Il est exact que le système électoral israélien complique singulièrement la situation. Depuis 1996, aucune législature n'est allée jusqu'à son terme. Le système électoral a fonctionné tant qu'il existait un parti dominant – d'abord le parti travailliste, pendant une trentaine d'années, puis le Likoud, qui a pris le relais à la fin des années 70. Depuis 1990, les deux grands partis se sont affaiblis, tandis que les petits partis se sont renforcés, ce qui a déséquilibré la situation.
Les députés israéliens ayant bien conscience du problème, de nombreuses réformes ont été proposées, mais aucune d'entre elles n'a abouti. Les petits partis n'ont en effet aucun intérêt à ce que la situation change, et je ne vois malheureusement aucune perspective de réforme interne pour le moment.
Dans ces conditions, la communauté internationale pourrait-elle agir ? Je rappelle qu'elle n'intervient jamais dans le mode de désignation des instances politiques, à l'exception des États dits « faillis ». Les Palestiniens eux-mêmes ont pu choisir le type de scrutin qu'ils souhaitaient – ils l'ont d'ailleurs modifié, au préjudice du Fatah, en combinant représentation proportionnelle et représentation par circonscription. Comme l'a montré l'exemple italien, il faudra attendre que le système soit complètement à bout de souffle pour qu'un changement interne se dessine. Mais nous n'en sommes pas encore tout à fait là en Israël.
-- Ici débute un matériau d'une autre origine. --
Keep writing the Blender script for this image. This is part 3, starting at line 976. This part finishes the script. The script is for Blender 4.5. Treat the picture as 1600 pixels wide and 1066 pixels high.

Sur la question de Jérusalem, il y a eu des progrès sur le papier depuis 2000, car certains responsables israéliens, notamment M. Ehud Barak, ont accepté le principe d'une division de la souveraineté. Il reste à discuter de ses modalités, ce qui est une question plus complexe. Cela étant, le principe d'une division a été accepté par la gauche israélienne, et même par une partie de la droite modérée.
L'hypothèse d'une internationalisation de Jérusalem est en revanche rejetée par les deux parties, bien que cette solution présente un certain intérêt. Pour avoir beaucoup travaillé sur la question de Jérusalem, je crois qu'il faut s'interroger sur ce que l'on désigne par ce nom : fait-on référence à la Jérusalem administrative telle que les Israéliens la conçoivent, ou bien seulement à la vieille ville ? Cette dernière pourrait être internationalisée, et le reste divisé, sur le plan de la souveraineté, entre quartiers juifs et arabes.
Quant au Hamas, il me semble difficile d'y voir une créature d'Israël. Il est vrai que le gouvernement militaire israélien qui administrait la Cisjordanie et Gaza a encouragé le développement du mouvement des Frères musulmans à la fin des années 70, en vue de réduire l'influence de l'OLP. Toutefois, il faut se souvenir que les Frères musulmans ne formaient alors qu'un simple mouvement quiétiste, prônant un retour à des pratiques plus rigoureuses de l'islam. L'État d'Israël n'avait pas perçu que ce mouvement pourrait se politiser, ce qui a fini par se produire à partir de la première Intifada, en 1987. En effet, les Frères musulmans pouvaient difficilement rester en dehors du mouvement populaire. Le Hamas a ensuite fait son apparition, puis il est devenu un ennemi irréductible d'Israël, contrairement à l'OLP, qui a suivi le chemin inverse.
Je ne pense pas que le maintien d'un conflit de basse intensité soit une nécessité existentielle pour Israël. Mais c'est une option « gérable », qui présente l'avantage de repousser les choix, notamment en ce qui concerne le tracé de la frontière avec le futur État palestinien. Or, c'est précisément ce qui explique l'absence de vision de long terme en Israël. Avec la Syrie, comme avec l'Egypte dans les années 70, le contentieux est certes complexe, mais la frontière est à peu près claire, à quelques centaines de mètres près. En revanche, ce n'est pas du tout le cas avec le futur État palestinien. Si certains acceptent l'idée que deux États coexistent – c'est le cas au sein du Parti travailliste et de Kadima, mais pas du Likoud –, il n'existe à l'heure actuelle aucun accord sur les détails pratiques.
La logique actuelle donne donc une prime à l'immobilisme. Si l'on reste au statu quo, c'est pour éviter de prendre des décisions. Les considérations de court terme prévalent.